## SUPPLIED DATA
----
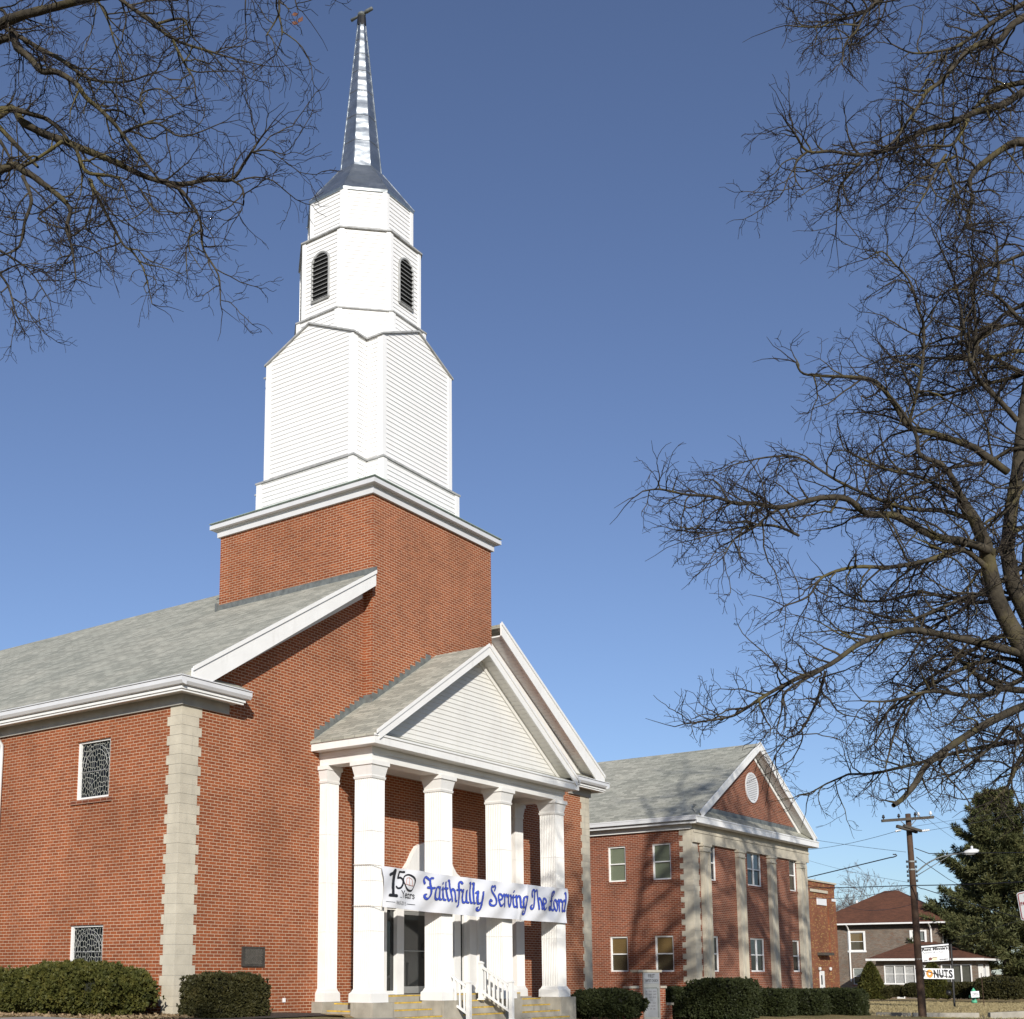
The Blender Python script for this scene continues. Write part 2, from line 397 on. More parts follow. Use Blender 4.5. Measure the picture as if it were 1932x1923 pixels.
def bark(name, c1, c2, moss=None):
    m, nt, b = nm(name); oc = objc(nt)
    c = ramp(nt, noise(nt, oc, 5, 5, 0.65), [(0.3, c1), (0.7, c2)])
    if moss:
        f = N(nt, 'ShaderNodeMapRange'); f.inputs['From Min'].default_value = 0.52; f.inputs['From Max'].default_value = 0.68; f.inputs['To Max'].default_value = 0.75
        nt.links.new(noise(nt, oc, 1.7, 5, 0.6), f.inputs['Value']); c = mix(nt, f.outputs['Result'], c, moss)
    nt.links.new(c, b.inputs['Base Color']); b.inputs['Roughness'].default_value = 0.9; b.inputs['Specular IOR Level'].default_value = 0.2
    bump(nt, b, noise(nt, oc, 22, 4), 0.6, 0.02)
    return m
M['bark'] = bark('grey_bark', (0.016, 0.013, 0.009), (0.082, 0.068, 0.048), (0.12, 0.10, 0.035))
M['twig'] = bark('twig_bark', (0.012, 0.009, 0.008), (0.048, 0.037, 0.031))
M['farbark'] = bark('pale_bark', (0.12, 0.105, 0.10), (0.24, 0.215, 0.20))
def leafm(name, stops, scale=5.0):
    m, nt, b = nm(name); oc = objc(nt)
    f = mathn(nt, 'ADD', mathn(nt, 'MULTIPLY', noise(nt, oc, scale, 3), 0.6), mathn(nt, 'MULTIPLY', noise(nt, oc, scale*9, 2), 0.4))
    nt.links.new(ramp(nt, f, stops), b.inputs['Base Color']); b.inputs['Roughness'].default_value = 0.65; b.inputs['Specular IOR Level'].default_value = 0.25
    return m
M['yew'] = leafm('yew_foliage', [(0.30, (0.020, 0.026, 0.006)), (0.5, (0.062, 0.064, 0.013)), (0.72, (0.135, 0.115, 0.025))])
M['box'] = leafm('boxwood_foliage', [(0.30, (0.022, 0.022, 0.008)), (0.55, (0.045, 0.042, 0.012)), (0.75, (0.085, 0.062, 0.02))])
M['hedge'] = leafm('shaded_hedge_foliage', [(0.30, (0.012, 0.017, 0.005)), (0.55, (0.026, 0.032, 0.009)), (0.75, (0.048, 0.052, 0.016))])  # greens darkened, the shadow over the hedges is put into the colour
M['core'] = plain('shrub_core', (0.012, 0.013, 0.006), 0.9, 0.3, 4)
M['needle'] = leafm('pine_needles', [(0.30, (0.030, 0.040, 0.014)), (0.5, (0.080, 0.086, 0.032)), (0.70, (0.17, 0.155, 0.06))], 1.2)
def groundm():
    m, nt, b = nm('dormant_turf'); oc = objc(nt)
    f = noise(nt, oc, 0.35, 6, 0.65); g = noise(nt, oc, 9, 5, 0.7)
    c = ramp(nt, f, [(0.3, (0.16, 0.135, 0.06)), (0.5, (0.29, 0.22, 0.11)), (0.75, (0.38, 0.29, 0.16))])
    c = mix(nt, 1.0, c, ramp(nt, g, [(0.25, (0.6, 0.6, 0.55)), (0.75, (1.3, 1.25, 1.2))]), 'MULTIPLY')
    nt.links.new(c, b.inputs['Base Color']); b.inputs['Roughness'].default_value = 0.95; b.inputs['Specular IOR Level'].default_value = 0.1
    bump(nt, b, g, 0.8, 0.05); return m
M['turf'] = groundm()
M['mulch'] = plain('bark_mulch', (0.06, 0.042, 0.03), 0.95, 0.5, 30, bmp=0.8, bscale=30)
M['asphalt'] = plain('asphalt', (0.055, 0.055, 0.056), 0.9, 0.25, 3, bmp=0.4, bscale=90)
M['paving'] = plain('sidewalk_concrete', (0.34, 0.31, 0.28), 0.9, 0.15, 2, bmp=0.3, bscale=60)
M['drygrass'] = leafm('dry_leaf_litter', [(0.3, (0.12, 0.075, 0.04)), (0.5, (0.26, 0.18, 0.10)), (0.7, (0.42, 0.32, 0.2))], 14)

M['straw'] = leafm('dormant_grass', [(0.3, (0.19, 0.155, 0.075)), (0.5, (0.32, 0.26, 0.135)), (0.7, (0.45, 0.37, 0.21))], 3)
# ------------------------------------------------------------------ ground
def sstep(a, b, x):
    t = min(1, max(0, (x-a)/(b-a))); return t*t*(3-2*t)
def gz(x, y):
    z = -0.5*sstep(1, 17, x) - 0.55*sstep(24, 33, x) - 0.30*sstep(45, 90, x)
    front = sstep(-4.2, -8.0, y)*(1-sstep(14, 30, x))
    z -= 0.4*sstep(2.0, 3.0, x)*sstep(-1.0, -2.4, y)*(1-sstep(14, 20, x))
    return z*(1-front) + (-0.8)*front - 0.02*math.sin(x*0.7)*math.sin(y*0.9)*0.5 - 0.01

def build_ground():
    xs = list(np.arange(-60, 60, 1.5))+list(np.arange(60, 140, 5))+[160, 200, 260, 400, 700, 1200]
    xs = [-900, -400, -200, -100]+xs
    ys = [-900, -400, -200, -100]+list(np.arange(-60, 30, 1.0))+list(np.arange(30, 60, 5))+[80, 120, 200, 400, 900]
    mb = MB()
    for y in ys:
        for x in xs: mb.v.append((x, y, gz(x, y)))
    n = len(xs)
    for j in range(len(ys)-1):
        for i in range(n-1):
            mb.f.append([j*n+i, j*n+i+1, (j+1)*n+i+1, (j+1)*n+i]); mb.m.append(0)
    tag(mb.build('ground', M['turf'], smooth=True), kind='structure')
def sheet(name, pts, mat, lift, kind='structure', sub=1):
    """strip lying on the ground: pts = two rails of equal length"""
    a, c = pts; mb = MB(); k = len(a)
    dense = lambda r: [tuple(np.array(r[i])*(1-t)+np.array(r[i+1])*t) for i in range(len(r)-1) for t in np.linspace(0, 1, 25)[:-1]]+[r[-1]]
    a, c = dense(a), dense(c); W = 10
    for p, q in zip(a, c):
        for j in range(W+1):
            x = p[0]+(q[0]-p[0])*j/W; y = p[1]+(q[1]-p[1])*j/W; mb.v.append((x, y, gz(x, y)+lift))
    for i in range(len(a)-1):
        for j in range(W):
            mb.f.append([i*(W+1)+j, i*(W+1)+j+1, (i+1)*(W+1)+j+1, (i+1)*(W+1)+j]); mb.m.append(0)
    return tag(mb.build(name, mat, smooth=True), kind=kind)
build_ground()
# street running past the church and on to the right, the pavement this side of it
sheet('road', ([(-60,-13),(0,-13),(20,-13),(29,-9),(33.5,-4.5),(36,2),(38,12),(40,60)], [(-60,-26),(0,-26),(36,-26),(44,-20),(42,-7.5),(41,0),(44,12),(47,60)]), M['asphalt'], 0.012)
sheet('sidewalk', ([(-30,1.15),(-6.5,1.15),(-2.35,1.15),(-2.3,-3.4),(4,-5.0),(16,-5.2)], [(-30,-1),(-6.5,-1),(-4.2,-1.0),(-4.1,-4.8),(4,-6.6),(16,-6.8)]), M['paving'], 0.03)
sheet('mulch_bed', ([(-2.2,-2.6),(3.2,-2.6)], [(-0.3,0.6),(3.2,0.0)]), M['mulch'], 0.02)

# ------------------------------------------------------------------ church
CW = 17.08; CX = 8.54; ZF = 6.30; SL = 0.612; RZ = 12.23; OV = 0.446; ZG = 6.74
church = thing('church', (CX, 12, 0), 'red brick church with tall white steeple, metal spire and columned portico', 'church')
ch = lambda mb, name, mats, smooth=False, par=None: part(mb, name, mats, par or church, smooth)

def holed(mb, fn, u0, u1, z0, z1, holes, depth, inner=None):
    """wall face with rectangular openings; fn(u, z, d) -> point, d = metres into the wall"""
    us = sorted({u0, u1, *[h[0] for h in holes], *[h[1] for h in holes]}); zs = sorted({z0, z1, *[h[2] for h in holes], *[h[3] for h in holes]})
    for i in range(len(us)-1):
        for j in range(len(zs)-1):
            a, b, c, d = us[i], us[i+1], zs[j], zs[j+1]
            if any(h[0] <= a and b <= h[1] and h[2] <= c and d <= h[3] for h in holes): continue
            mb.poly([fn(a,c,0), fn(b,c,0), fn(b,d,0), fn(a,d,0)])
    for a, b, c, d in holes:
        for (p, q) in (((a,c),(b,c)), ((b,c),(b,d)), ((b,d),(a,d)), ((a,d),(a,c))):
            mb.poly([fn(p[0],p[1],0), fn(q[0],q[1],0), fn(q[0],q[1],depth), fn(p[0],p[1],depth)])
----
## WRITTEN REQUEST
Exactly as written, please give again the lines from the beginning of the listing through the line containing "(0.048, 0.037, 0.031))", inclusive, without any pictures.

## FINAL RESULT
The Blender Python script for this scene continues. Write part 2, from line 397 on. More parts follow. Use Blender 4.5. Measure the picture as if it were 1932x1923 pixels.
def bark(name, c1, c2, moss=None):
    m, nt, b = nm(name); oc = objc(nt)
    c = ramp(nt, noise(nt, oc, 5, 5, 0.65), [(0.3, c1), (0.7, c2)])
    if moss:
        f = N(nt, 'ShaderNodeMapRange'); f.inputs['From Min'].default_value = 0.52; f.inputs['From Max'].default_value = 0.68; f.inputs['To Max'].default_value = 0.75
        nt.links.new(noise(nt, oc, 1.7, 5, 0.6), f.inputs['Value']); c = mix(nt, f.outputs['Result'], c, moss)
    nt.links.new(c, b.inputs['Base Color']); b.inputs['Roughness'].default_value = 0.9; b.inputs['Specular IOR Level'].default_value = 0.2
    bump(nt, b, noise(nt, oc, 22, 4), 0.6, 0.02)
    return m
M['bark'] = bark('grey_bark', (0.016, 0.013, 0.009), (0.082, 0.068, 0.048), (0.12, 0.10, 0.035))
M['twig'] = bark('twig_bark', (0.012, 0.009, 0.008), (0.048, 0.037, 0.031))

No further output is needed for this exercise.